## start
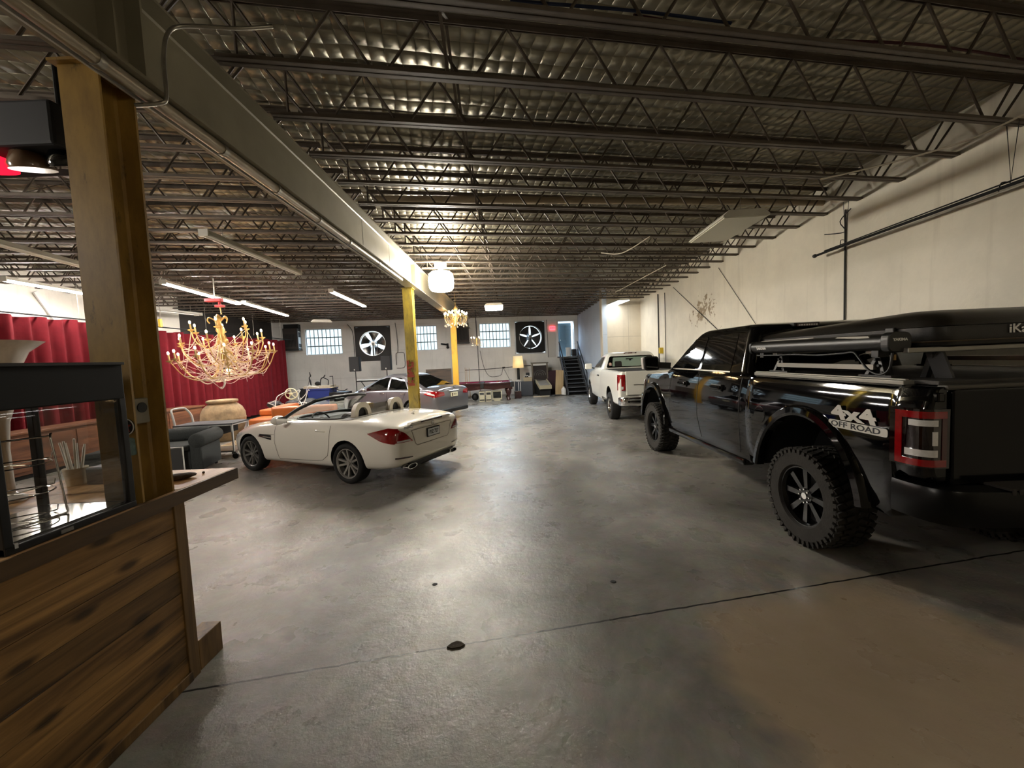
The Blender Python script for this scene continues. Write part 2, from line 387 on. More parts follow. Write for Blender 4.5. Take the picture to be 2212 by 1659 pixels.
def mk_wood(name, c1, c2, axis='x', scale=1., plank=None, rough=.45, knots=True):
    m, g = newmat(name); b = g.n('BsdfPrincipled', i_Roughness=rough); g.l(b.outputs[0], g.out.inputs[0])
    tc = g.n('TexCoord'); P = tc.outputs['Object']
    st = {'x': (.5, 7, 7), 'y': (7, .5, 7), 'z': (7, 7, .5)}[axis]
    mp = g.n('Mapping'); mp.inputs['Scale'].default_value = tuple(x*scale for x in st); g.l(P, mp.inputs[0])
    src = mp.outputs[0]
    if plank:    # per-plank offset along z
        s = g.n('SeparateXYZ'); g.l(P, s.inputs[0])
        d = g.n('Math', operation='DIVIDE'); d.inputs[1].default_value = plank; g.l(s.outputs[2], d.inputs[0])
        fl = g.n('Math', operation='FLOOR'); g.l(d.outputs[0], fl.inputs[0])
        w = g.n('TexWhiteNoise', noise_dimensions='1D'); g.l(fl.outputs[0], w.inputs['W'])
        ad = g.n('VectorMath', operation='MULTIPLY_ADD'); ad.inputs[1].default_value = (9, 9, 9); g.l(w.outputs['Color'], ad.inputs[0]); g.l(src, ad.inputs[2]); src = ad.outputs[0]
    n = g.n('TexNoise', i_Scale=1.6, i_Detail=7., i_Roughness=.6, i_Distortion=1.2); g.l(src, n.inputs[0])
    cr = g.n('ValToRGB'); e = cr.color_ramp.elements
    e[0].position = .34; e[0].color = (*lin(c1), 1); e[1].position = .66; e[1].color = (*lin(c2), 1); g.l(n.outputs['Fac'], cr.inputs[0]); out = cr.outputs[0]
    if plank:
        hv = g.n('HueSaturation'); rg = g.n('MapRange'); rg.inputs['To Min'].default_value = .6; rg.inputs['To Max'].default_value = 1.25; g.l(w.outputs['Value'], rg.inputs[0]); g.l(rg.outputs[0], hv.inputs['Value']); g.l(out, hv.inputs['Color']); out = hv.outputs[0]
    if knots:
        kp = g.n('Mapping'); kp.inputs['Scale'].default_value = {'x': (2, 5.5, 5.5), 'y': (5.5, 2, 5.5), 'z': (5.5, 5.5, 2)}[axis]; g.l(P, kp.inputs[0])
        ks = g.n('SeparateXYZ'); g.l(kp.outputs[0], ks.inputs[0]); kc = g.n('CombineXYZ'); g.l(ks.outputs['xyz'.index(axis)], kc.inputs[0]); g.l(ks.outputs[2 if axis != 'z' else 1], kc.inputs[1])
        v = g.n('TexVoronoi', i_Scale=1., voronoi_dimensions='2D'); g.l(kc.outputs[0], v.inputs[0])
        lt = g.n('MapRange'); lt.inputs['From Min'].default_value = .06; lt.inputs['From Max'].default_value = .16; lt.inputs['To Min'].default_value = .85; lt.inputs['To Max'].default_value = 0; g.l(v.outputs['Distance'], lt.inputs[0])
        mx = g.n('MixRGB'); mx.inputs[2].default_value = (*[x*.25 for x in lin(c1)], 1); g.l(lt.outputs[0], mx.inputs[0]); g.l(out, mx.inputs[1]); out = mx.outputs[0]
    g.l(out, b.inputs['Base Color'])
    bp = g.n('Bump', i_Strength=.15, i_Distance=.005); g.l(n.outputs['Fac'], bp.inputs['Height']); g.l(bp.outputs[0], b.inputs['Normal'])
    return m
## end
#### STATED EXERCISE:
Every line above should be returned word for word, with the pictures left behind.

#### RESULT:
The Blender Python script for this scene continues. Write part 2, from line 387 on. More parts follow. Write for Blender 4.5. Take the picture to be 2212 by 1659 pixels.
def mk_wood(name, c1, c2, axis='x', scale=1., plank=None, rough=.45, knots=True):
    m, g = newmat(name); b = g.n('BsdfPrincipled', i_Roughness=rough); g.l(b.outputs[0], g.out.inputs[0])
    tc = g.n('TexCoord'); P = tc.outputs['Object']
    st = {'x': (.5, 7, 7), 'y': (7, .5, 7), 'z': (7, 7, .5)}[axis]
    mp = g.n('Mapping'); mp.inputs['Scale'].default_value = tuple(x*scale for x in st); g.l(P, mp.inputs[0])
    src = mp.outputs[0]
    if plank:    # per-plank offset along z
        s = g.n('SeparateXYZ'); g.l(P, s.inputs[0])
        d = g.n('Math', operation='DIVIDE'); d.inputs[1].default_value = plank; g.l(s.outputs[2], d.inputs[0])
        fl = g.n('Math', operation='FLOOR'); g.l(d.outputs[0], fl.inputs[0])
        w = g.n('TexWhiteNoise', noise_dimensions='1D'); g.l(fl.outputs[0], w.inputs['W'])
        ad = g.n('VectorMath', operation='MULTIPLY_ADD'); ad.inputs[1].default_value = (9, 9, 9); g.l(w.outputs['Color'], ad.inputs[0]); g.l(src, ad.inputs[2]); src = ad.outputs[0]
    n = g.n('TexNoise', i_Scale=1.6, i_Detail=7., i_Roughness=.6, i_Distortion=1.2); g.l(src, n.inputs[0])
    cr = g.n('ValToRGB'); e = cr.color_ramp.elements
    e[0].position = .34; e[0].color = (*lin(c1), 1); e[1].position = .66; e[1].color = (*lin(c2), 1); g.l(n.outputs['Fac'], cr.inputs[0]); out = cr.outputs[0]
    if plank:
        hv = g.n('HueSaturation'); rg = g.n('MapRange'); rg.inputs['To Min'].default_value = .6; rg.inputs['To Max'].default_value = 1.25; g.l(w.outputs['Value'], rg.inputs[0]); g.l(rg.outputs[0], hv.inputs['Value']); g.l(out, hv.inputs['Color']); out = hv.outputs[0]
    if knots:
        kp = g.n('Mapping'); kp.inputs['Scale'].default_value = {'x': (2, 5.5, 5.5), 'y': (5.5, 2, 5.5), 'z': (5.5, 5.5, 2)}[axis]; g.l(P, kp.inputs[0])
        ks = g.n('SeparateXYZ'); g.l(kp.outputs[0], ks.inputs[0]); kc = g.n('CombineXYZ'); g.l(ks.outputs['xyz'.index(axis)], kc.inputs[0]); g.l(ks.outputs[2 if axis != 'z' else 1], kc.inputs[1])
        v = g.n('TexVoronoi', i_Scale=1., voronoi_dimensions='2D'); g.l(kc.outputs[0], v.inputs[0])
        lt = g.n('MapRange'); lt.inputs['From Min'].default_value = .06; lt.inputs['From Max'].default_value = .16; lt.inputs['To Min'].default_value = .85; lt.inputs['To Max'].default_value = 0; g.l(v.outputs['Distance'], lt.inputs[0])
        mx = g.n('MixRGB'); mx.inputs[2].default_value = (*[x*.25 for x in lin(c1)], 1); g.l(lt.outputs[0], mx.inputs[0]); g.l(out, mx.inputs[1]); out = mx.outputs[0]
    g.l(out, b.inputs['Base Color'])
    bp = g.n('Bump', i_Strength=.15, i_Distance=.005); g.l(n.outputs['Fac'], bp.inputs['Height']); g.l(bp.outputs[0], b.inputs['Normal'])
    return m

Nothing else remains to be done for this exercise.